* **Directions for this task**:
Repeat word for word the opening stretch of the entries, from the first line through the line containing "sc.camera = co".

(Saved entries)
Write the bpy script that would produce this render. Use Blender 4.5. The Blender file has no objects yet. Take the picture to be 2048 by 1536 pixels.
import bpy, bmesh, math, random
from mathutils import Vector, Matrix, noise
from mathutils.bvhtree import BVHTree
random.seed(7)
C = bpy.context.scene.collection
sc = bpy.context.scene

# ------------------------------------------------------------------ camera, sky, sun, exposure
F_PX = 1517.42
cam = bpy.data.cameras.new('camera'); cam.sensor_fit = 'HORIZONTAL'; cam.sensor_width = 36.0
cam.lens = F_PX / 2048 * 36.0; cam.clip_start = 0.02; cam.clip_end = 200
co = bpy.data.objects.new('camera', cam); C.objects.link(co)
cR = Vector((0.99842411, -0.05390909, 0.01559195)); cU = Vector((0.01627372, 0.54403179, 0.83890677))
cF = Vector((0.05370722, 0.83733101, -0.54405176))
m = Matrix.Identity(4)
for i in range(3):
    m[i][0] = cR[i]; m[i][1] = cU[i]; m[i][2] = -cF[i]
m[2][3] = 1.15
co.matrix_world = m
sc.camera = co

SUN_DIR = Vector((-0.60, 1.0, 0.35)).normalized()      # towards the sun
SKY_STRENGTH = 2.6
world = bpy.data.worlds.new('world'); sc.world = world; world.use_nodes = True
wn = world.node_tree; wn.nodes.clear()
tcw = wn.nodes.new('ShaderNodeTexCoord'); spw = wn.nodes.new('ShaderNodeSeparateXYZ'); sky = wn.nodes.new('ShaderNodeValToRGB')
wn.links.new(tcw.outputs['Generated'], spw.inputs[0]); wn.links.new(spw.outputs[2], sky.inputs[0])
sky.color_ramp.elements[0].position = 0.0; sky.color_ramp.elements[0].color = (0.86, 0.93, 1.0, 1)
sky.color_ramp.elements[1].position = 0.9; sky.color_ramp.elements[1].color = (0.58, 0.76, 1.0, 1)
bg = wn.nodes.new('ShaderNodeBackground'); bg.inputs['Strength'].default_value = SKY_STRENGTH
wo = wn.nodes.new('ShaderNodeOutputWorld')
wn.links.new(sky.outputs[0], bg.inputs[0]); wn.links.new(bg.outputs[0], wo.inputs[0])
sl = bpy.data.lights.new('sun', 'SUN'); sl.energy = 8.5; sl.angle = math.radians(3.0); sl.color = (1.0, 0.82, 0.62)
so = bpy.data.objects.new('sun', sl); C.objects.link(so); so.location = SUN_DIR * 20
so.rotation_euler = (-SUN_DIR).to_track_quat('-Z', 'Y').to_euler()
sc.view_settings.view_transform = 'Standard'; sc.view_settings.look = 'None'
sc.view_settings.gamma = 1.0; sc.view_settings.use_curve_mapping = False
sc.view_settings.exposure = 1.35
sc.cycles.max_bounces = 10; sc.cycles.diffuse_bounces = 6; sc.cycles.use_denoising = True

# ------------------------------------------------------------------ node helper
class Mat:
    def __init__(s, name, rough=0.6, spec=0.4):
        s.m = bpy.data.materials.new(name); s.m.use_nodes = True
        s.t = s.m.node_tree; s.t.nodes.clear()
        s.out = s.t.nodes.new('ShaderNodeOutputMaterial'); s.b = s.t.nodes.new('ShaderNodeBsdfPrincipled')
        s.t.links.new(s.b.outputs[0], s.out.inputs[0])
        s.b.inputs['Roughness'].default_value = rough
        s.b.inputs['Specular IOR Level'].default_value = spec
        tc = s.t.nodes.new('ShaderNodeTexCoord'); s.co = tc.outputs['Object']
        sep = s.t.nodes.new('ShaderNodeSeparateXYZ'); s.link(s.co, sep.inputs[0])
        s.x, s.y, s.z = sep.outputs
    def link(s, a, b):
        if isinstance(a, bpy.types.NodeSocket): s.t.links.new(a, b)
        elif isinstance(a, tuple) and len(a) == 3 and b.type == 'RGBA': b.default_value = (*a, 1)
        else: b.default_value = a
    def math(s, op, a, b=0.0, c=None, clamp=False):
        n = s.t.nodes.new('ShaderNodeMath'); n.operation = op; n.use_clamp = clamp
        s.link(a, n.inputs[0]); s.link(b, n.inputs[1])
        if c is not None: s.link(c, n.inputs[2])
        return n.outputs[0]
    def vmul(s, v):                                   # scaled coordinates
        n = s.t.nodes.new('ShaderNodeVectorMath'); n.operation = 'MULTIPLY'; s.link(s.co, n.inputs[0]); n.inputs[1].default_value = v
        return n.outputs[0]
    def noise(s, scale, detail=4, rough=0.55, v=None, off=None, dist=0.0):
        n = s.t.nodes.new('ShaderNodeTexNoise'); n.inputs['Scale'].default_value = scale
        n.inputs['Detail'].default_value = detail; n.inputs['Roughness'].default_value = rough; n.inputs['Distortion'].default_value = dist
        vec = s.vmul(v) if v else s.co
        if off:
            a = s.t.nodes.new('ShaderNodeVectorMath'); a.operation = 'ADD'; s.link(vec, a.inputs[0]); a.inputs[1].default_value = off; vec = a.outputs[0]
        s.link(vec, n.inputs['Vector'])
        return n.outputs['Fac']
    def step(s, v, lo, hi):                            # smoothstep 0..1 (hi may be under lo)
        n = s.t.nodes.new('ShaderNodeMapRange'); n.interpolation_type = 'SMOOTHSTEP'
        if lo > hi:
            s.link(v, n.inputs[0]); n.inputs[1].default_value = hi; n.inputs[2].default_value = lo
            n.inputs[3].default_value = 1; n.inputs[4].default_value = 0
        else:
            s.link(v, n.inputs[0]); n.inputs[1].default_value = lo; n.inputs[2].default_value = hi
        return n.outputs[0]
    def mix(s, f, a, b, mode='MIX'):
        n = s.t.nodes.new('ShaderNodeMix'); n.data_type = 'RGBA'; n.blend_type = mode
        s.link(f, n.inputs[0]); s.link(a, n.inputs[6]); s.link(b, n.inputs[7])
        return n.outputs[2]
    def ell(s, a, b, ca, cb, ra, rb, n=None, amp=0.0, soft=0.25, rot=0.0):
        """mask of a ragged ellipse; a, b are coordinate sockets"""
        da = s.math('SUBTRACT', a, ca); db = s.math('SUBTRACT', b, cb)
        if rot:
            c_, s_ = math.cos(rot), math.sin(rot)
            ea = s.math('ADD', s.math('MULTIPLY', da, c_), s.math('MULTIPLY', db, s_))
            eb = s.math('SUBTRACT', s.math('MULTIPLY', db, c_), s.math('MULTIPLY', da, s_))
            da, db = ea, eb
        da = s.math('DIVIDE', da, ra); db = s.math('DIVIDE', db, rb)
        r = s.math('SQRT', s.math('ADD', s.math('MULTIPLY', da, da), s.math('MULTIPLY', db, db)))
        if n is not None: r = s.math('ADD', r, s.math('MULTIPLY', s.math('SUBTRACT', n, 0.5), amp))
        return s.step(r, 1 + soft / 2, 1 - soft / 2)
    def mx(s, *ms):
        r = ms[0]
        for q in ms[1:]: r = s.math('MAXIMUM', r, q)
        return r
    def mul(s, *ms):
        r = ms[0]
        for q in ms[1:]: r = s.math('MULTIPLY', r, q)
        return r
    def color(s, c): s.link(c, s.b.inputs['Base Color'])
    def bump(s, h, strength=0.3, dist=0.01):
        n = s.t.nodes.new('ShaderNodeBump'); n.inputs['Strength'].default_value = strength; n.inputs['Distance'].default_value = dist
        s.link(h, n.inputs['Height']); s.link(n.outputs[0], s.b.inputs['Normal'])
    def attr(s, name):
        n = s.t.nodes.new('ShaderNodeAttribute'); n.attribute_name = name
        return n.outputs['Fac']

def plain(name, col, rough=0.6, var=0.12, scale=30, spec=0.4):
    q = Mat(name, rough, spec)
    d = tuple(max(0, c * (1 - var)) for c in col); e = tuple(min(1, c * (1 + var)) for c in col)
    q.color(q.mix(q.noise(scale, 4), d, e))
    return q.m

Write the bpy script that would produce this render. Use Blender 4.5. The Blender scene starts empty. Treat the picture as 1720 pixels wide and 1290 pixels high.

* **Right answer**:
Write the bpy script that would produce this render. Use Blender 4.5. The Blender file has no objects yet. Take the picture to be 2048 by 1536 pixels.
import bpy, bmesh, math, random
from mathutils import Vector, Matrix, noise
from mathutils.bvhtree import BVHTree
random.seed(7)
C = bpy.context.scene.collection
sc = bpy.context.scene

# ------------------------------------------------------------------ camera, sky, sun, exposure
F_PX = 1517.42
cam = bpy.data.cameras.new('camera'); cam.sensor_fit = 'HORIZONTAL'; cam.sensor_width = 36.0
cam.lens = F_PX / 2048 * 36.0; cam.clip_start = 0.02; cam.clip_end = 200
co = bpy.data.objects.new('camera', cam); C.objects.link(co)
cR = Vector((0.99842411, -0.05390909, 0.01559195)); cU = Vector((0.01627372, 0.54403179, 0.83890677))
cF = Vector((0.05370722, 0.83733101, -0.54405176))
m = Matrix.Identity(4)
for i in range(3):
    m[i][0] = cR[i]; m[i][1] = cU[i]; m[i][2] = -cF[i]
m[2][3] = 1.15
co.matrix_world = m
sc.camera = co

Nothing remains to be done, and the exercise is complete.